On that day, an incoming United States ballistic missile attack against Moscow was ‘detected’ by Soviet satellites relaying information to the nuclear early warning center Serpukhov-15. With only 15 minutes between detection and impact, standard procedure was to confirm the incoming attack to the President of the Soviet Union (at the time it was Yuri Andropov) who would initiate an immediate ‘retaliatory’ attack before Moscow was hit.
Stanislav Petrov, duty officer at Serpukhov-15, defied protocol and reported a false alarm. He was right. The satellites were wrong. And his action, which is chronicled in the award winning movie The Man Who Saved the World, prevented a potential nuclear calamity the like of which we have never experienced and hope never to see.
‘The lesson of the 1983 incident, and the 15-20 other times we have nearly had a nuclear exchange, is that nuclear deterrence could fail – and that failure would mean game over,’ says Jakob von Uexkull, Founder of the World Future Council. ‘As such, the nuclear armed States have to replace nuclear deterrence with better ways to achieve security, just as the overwhelming majority of other countries have already done.’
In 2013 the UN General Assembly decided to hold a series of annual High Level Meetings every year on September 26 at which governments could express their views and proposals, followed by a UN High Level Conference in May 2018 to take action on effective measures for nuclear disarmament. However, the High Level Conference in May was postponed and now might be cancelled altogether.

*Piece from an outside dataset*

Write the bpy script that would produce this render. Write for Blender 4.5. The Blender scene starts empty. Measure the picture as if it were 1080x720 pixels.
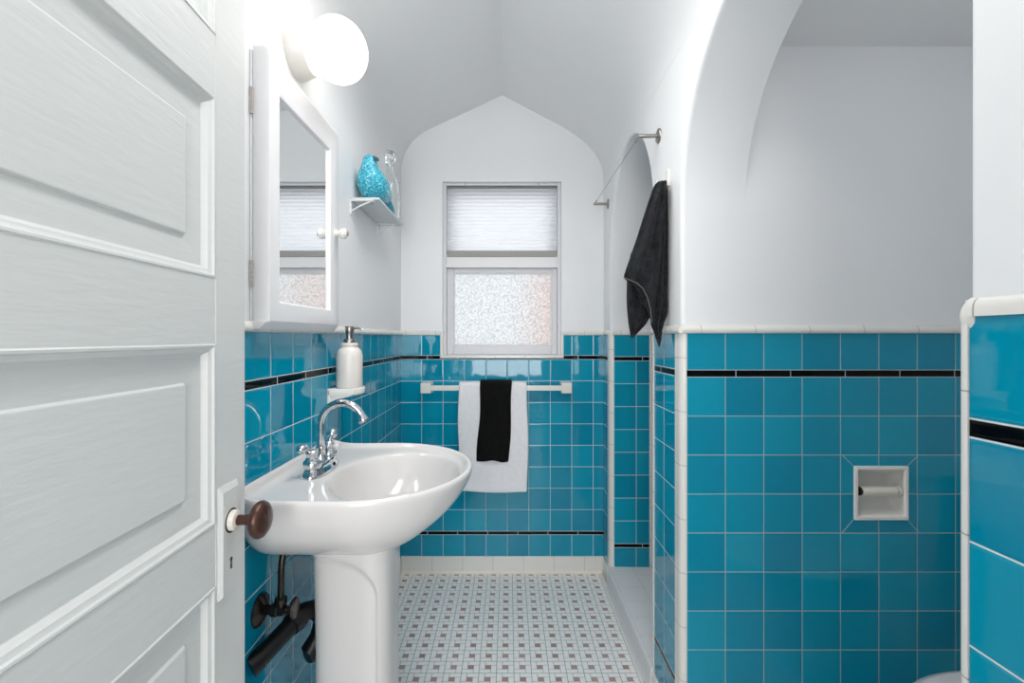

‘High Level Conferences and Summits on global issues are vital to build the public attention, media coverage and political traction to make progress,’ says Alyn Ware, Chair of the World Future Council Disarmament Commission. ‘The United Nations must not cave in to the pressure from the nuclear armed States to drop the High Level Conference on Nuclear Disarmament.’
‘Regardless of what the governments do at the UN, civil society will step up its action for nuclear disarmament,’ says Ms Basu. ‘The most powerful lobby for the nuclear arms race is the nuclear weapons industry.’
‘From Oct 24-30, in locations around New York, we will count out the $1 trillion nuclear weapons budget for the next 10 years and demonstrate how this money can be reallocated from the nuclear weapons industry into the Sustainable Development Goals and other areas of human and environmental need. This includes direct cuts to nuclear weapons budgets, and divestment from the industry, and is part of the global campaign Move the Nuclear Weapons Money.’